Legittimato alla tutela possessoria, che dal punto di vista sostanziale, e' assoluta ed incondizionata erga omnes contro gli atti di spoglio e di molestia, e, dal punto di vista processuale, e' improntata ad estrema urgenza, e' soltanto il possessore o il detentore qualificato del bene.

Dunque pur vero che nel giudizio possessorio l'esame dei titoli e' consentito non gia' per pronunciare sui diritti che possono derivarne, ma solo ad colorandam possessionem, cioe' per trame elementi di convincimento sull'esistenza, le modalita' e i limiti del possesso o del compossesso.

Nella specie e' agevole osservare che la corte di merito ha ben considerato che quando taluno venda la sola nuda proprieta' di un proprio immobile, con cio' riservando per se' l'usufrutto, pur garantendone all'acquirente la liberta' da diritti di terzi, non corrisponde anche il trasferimento del possesso del bene medesimo.

Va precisato che con l'atto notarile del (OMESSO) RA. Fr. ha acquistato la proprieta' dell'immobile, rimasto l'usufrutto in capo ad De. Li.Am. , che gia' lo abitava, dunque senza alcuna immissione nella materiale disponibilita' dell'acquirente del bene, esercitato il diritto di ius possessonis dal venditore.

Infatti, puo' aversi il trasferimento della proprieta' disgiunto da quello del possesso, l'uno non implicando necessariamente l'altro (Cass. 4 marzo 1993 n. 2660; Cass. 11.10.89 n. 4057), anche se esso costituisce effetto naturale del contratto di compravendita (Cass. 11.1.08 n. 569, 28.8.93 n. 9134, 16.3.84 n. 1808, 4.8.77 n. 3504, 9.11.70 n. 2310, 17.8.68 n. 2854), ma puo' non verificarsi, ove risulti dimostrato, come nella specie, che il venditore non abbia trasferito il possesso del bene ceduto, mantenendo il diritto ad esercitare il diritto di jus possessionis.

La compravendita, infatti, nonche' contratto immediatamente traslativo della disponibilita' concreta della cosa; in essa il consenso non produce effetti reali sulla disponibilita' stessa, poiche' l'articolo 1476 c.c., considera la consegna della cosa venduta come oggetto di una specifica obbligazione del venditore derivante dalla conclusione del contratto (v. Cass. 18 marzo 1981 n. 1613). Correttamente, quindi, la Corte d'appello ha ritenuto, all'evidenza, non verificatesi la consegna nella specie, per non avere il venditore cessato di possedere contemporaneamente alla cessione dell'immobile, per cui doveva esserne offerta prova.

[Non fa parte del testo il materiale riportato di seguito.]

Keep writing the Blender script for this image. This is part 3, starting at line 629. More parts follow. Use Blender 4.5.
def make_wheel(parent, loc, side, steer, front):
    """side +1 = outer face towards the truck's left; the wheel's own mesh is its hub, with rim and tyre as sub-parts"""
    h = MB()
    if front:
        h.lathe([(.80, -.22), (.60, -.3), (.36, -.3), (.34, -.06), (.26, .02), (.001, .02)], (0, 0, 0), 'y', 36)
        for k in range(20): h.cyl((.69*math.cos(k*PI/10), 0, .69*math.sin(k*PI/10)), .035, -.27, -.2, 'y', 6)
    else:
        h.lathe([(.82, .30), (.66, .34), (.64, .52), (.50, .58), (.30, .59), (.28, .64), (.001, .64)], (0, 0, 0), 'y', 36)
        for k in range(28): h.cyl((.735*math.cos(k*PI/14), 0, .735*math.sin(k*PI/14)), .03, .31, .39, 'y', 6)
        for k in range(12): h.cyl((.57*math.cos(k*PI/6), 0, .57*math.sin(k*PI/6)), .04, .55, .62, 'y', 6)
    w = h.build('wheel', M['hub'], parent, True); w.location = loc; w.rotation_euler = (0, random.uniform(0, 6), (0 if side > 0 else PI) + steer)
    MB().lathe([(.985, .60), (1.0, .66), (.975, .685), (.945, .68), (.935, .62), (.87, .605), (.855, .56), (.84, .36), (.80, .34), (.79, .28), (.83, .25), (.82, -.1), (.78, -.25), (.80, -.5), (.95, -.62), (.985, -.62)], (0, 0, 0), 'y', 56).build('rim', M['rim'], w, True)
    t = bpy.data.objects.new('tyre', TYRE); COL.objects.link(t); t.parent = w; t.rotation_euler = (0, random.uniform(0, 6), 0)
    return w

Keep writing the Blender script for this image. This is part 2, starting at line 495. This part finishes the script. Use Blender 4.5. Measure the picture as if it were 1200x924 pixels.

A tal fine non risulta provata dal ricorrente che l'intervenuta sostituzione delle chiavi della porta di ingresso dell'appartamento sia avvenuta ovvero sia avvenuta per sua iniziativa.

D'altro canto considerato che il RA. ha agito in sede possessoria e che, come piu' volte affermato dalla giurisprudenza di legittimita', il proprietario-possessore, spogliato dal possesso, il quale, anziche' avvalersi dell'azione petitoria di revindica, chieda la tutela in via interdettale, ha l'onere - incombente a qualunque possessore - di fornire la prova dello "ius possessionis", ossia dell'esercizio di un potere di fatto corrispondente all'esercizio del diritto di proprieta', per il che non e' sufficiente l'esibizione del titolo d'acquisto idoneo soltanto a rafforzare detta prova "ad colorandam possessionem" e non gia' a dimostrare il diritto di esercitare siffatto potere. Pertanto l'effettivo esercizio del potere di fatto sulle cose, che costituisce materia di onere probatorio per chi propone l'azione di manutenzione recuperatoria, non puo' desumersi dalla sola produzione del titolo da cui deriva il diritto di proprieta' o altro diritto reale, potendo tale produzione servire soltanto a deliberare la qualita' del possesso gia' accertato. Del pari l'acquirente di un immobile - il quale puo' sempre agire in via petitoria a tutela del suo diritto che assume violato - qualora voglia avvalersi delle azioni possessorie, e' tenuto, in caso di contestazione da parte del convenuto, a fornire la prova di un concreto esercizio del possesso, posto che la sola esibizione del titolo di acquisto e' idonea soltanto a rafforzare detta prova "ad colorandam possessionem" (in tali sensi, Cass. 23 marzo 2004 n. 5760).

Nulla di tutto cio' si e' nella specie verificato, alla stregua degli accertamenti di fatto eseguiti nell'opportuna sede.

Le spese di lite seguono la soccombenza.

P.Q.M.

La Corte, rigetta il ricorso e condanna il ricorrente alla rifusione delle spese del giudizio di Cassazione, che liquida in complessivi euro 2.200,00, di cui euro 200,00 per esborsi.